═══ SOURCE DATA
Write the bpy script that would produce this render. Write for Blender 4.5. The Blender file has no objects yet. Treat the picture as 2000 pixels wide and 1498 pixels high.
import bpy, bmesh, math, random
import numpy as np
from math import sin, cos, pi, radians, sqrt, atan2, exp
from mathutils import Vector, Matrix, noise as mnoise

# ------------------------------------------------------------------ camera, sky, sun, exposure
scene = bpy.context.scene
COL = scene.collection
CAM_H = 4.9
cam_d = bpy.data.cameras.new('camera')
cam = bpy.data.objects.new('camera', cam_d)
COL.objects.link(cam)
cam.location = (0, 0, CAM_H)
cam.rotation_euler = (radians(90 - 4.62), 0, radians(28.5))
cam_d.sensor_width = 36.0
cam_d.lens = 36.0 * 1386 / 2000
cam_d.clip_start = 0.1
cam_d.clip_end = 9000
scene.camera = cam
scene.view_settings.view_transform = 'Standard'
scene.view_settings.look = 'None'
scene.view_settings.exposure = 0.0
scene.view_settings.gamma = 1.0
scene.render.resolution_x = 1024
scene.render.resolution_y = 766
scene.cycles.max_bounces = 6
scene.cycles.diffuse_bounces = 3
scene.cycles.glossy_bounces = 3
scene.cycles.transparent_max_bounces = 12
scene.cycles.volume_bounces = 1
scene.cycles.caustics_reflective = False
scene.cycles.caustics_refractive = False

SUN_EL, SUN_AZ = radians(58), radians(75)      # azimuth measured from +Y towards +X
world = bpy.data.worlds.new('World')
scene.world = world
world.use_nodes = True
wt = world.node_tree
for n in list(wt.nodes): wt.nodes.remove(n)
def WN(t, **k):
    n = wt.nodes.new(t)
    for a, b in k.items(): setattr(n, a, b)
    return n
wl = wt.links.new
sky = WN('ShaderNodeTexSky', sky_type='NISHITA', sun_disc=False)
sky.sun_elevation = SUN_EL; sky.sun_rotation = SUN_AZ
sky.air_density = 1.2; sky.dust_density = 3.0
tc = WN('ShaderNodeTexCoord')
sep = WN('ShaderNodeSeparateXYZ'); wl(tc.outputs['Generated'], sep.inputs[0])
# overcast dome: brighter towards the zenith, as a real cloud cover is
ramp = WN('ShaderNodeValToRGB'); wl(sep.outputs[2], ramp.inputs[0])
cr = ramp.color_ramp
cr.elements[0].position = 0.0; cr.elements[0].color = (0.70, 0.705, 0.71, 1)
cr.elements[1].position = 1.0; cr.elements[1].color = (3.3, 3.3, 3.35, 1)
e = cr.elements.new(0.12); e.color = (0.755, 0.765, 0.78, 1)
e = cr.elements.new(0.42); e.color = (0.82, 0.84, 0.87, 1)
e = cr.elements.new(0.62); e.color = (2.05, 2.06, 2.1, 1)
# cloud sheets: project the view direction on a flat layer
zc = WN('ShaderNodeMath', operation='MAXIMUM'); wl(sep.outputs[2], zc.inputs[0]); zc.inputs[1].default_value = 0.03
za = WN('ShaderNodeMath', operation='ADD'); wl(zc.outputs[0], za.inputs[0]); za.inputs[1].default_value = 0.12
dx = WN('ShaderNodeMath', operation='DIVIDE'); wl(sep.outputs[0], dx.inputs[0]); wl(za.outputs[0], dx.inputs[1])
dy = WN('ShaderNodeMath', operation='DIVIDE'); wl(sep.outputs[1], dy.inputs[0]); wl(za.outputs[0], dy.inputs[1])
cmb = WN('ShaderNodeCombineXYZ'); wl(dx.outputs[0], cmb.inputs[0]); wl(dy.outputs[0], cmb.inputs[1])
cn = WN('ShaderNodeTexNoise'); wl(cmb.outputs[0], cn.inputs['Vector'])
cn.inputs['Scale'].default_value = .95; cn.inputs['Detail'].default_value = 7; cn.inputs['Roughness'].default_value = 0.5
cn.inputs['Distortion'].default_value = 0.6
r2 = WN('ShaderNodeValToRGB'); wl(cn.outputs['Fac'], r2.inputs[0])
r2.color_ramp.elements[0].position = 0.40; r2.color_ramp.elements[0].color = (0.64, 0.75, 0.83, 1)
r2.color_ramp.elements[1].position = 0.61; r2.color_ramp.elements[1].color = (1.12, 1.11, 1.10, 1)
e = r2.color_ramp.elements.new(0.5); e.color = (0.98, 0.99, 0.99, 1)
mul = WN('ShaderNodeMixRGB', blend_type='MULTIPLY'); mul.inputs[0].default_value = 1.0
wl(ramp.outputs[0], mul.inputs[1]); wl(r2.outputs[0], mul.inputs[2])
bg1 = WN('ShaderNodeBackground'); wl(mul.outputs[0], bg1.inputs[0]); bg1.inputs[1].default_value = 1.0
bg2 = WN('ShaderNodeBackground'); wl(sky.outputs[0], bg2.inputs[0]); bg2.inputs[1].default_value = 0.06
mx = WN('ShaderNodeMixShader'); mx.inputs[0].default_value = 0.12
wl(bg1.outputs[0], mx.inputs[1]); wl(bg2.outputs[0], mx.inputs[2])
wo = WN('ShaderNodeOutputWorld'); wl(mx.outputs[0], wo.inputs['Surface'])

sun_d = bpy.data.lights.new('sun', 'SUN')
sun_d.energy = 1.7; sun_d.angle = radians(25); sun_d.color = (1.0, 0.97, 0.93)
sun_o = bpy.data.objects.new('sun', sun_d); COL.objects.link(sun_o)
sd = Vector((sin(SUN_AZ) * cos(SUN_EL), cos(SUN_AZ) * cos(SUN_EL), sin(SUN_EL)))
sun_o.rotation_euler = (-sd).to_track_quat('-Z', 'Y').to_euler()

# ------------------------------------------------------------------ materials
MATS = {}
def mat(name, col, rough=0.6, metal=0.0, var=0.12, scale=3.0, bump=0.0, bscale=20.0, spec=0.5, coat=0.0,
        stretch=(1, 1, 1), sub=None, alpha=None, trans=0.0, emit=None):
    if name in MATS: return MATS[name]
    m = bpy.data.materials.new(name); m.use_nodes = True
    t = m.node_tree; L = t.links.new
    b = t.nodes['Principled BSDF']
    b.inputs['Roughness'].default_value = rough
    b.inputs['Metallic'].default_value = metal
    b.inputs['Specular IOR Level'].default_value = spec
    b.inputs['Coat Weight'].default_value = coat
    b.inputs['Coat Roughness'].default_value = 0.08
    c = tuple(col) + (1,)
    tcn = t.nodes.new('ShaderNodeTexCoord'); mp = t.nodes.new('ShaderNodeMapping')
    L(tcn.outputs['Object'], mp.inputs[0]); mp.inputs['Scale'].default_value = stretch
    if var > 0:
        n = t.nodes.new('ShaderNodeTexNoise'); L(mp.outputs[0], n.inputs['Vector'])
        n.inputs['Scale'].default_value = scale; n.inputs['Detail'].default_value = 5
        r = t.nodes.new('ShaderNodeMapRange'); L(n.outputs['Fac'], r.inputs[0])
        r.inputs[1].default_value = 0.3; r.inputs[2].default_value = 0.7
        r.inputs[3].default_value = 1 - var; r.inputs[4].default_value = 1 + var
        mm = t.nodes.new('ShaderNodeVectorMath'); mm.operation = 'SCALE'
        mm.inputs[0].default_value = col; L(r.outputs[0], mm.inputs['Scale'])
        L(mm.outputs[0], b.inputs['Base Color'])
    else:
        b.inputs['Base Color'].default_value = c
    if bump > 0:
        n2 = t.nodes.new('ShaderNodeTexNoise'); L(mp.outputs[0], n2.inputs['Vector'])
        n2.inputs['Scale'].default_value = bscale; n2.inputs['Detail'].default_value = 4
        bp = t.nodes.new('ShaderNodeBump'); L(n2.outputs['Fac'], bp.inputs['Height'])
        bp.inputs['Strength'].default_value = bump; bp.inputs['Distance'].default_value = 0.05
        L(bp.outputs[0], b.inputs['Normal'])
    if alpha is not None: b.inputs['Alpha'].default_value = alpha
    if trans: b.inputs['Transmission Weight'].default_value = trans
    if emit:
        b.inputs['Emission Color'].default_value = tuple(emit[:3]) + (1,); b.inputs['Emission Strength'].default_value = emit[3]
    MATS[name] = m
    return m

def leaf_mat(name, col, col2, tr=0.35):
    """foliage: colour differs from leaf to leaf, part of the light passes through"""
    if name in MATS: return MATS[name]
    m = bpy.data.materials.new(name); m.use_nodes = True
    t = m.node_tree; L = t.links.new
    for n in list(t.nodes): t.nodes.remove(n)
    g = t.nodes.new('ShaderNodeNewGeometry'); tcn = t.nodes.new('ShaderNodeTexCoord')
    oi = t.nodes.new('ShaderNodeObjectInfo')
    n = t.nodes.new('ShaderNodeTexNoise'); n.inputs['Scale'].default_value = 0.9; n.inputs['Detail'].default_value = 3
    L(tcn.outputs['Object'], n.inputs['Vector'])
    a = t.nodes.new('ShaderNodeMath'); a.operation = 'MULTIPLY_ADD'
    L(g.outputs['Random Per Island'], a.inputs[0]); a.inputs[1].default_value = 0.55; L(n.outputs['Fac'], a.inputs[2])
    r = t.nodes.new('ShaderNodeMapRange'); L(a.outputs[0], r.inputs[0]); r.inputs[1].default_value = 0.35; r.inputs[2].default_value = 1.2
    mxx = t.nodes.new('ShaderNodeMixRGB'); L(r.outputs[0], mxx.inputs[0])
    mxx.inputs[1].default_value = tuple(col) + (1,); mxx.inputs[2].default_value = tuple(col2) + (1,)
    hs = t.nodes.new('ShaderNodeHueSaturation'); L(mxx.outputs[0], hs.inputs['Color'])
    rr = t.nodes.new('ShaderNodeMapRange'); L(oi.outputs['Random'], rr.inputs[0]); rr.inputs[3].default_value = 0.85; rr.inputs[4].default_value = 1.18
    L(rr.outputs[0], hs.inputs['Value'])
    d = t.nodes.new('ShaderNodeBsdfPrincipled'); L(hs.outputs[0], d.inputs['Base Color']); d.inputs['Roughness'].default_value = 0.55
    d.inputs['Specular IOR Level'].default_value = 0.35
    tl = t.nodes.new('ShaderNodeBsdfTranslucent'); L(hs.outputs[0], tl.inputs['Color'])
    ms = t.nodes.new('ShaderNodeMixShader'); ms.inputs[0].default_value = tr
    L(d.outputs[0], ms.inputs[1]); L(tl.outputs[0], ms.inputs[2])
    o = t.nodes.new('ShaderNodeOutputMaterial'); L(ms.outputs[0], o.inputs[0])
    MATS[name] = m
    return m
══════
Give back exactly the material above from its opening line to the line bearing "from mathutils import".

Write the bpy script that would produce this render. Write for Blender 4.5. The Blender file has no objects yet. Treat the picture as 2000 pixels wide and 1498 pixels high.
import bpy, bmesh, math, random
import numpy as np
from math import sin, cos, pi, radians, sqrt, atan2, exp
from mathutils import Vector, Matrix, noise as mnoise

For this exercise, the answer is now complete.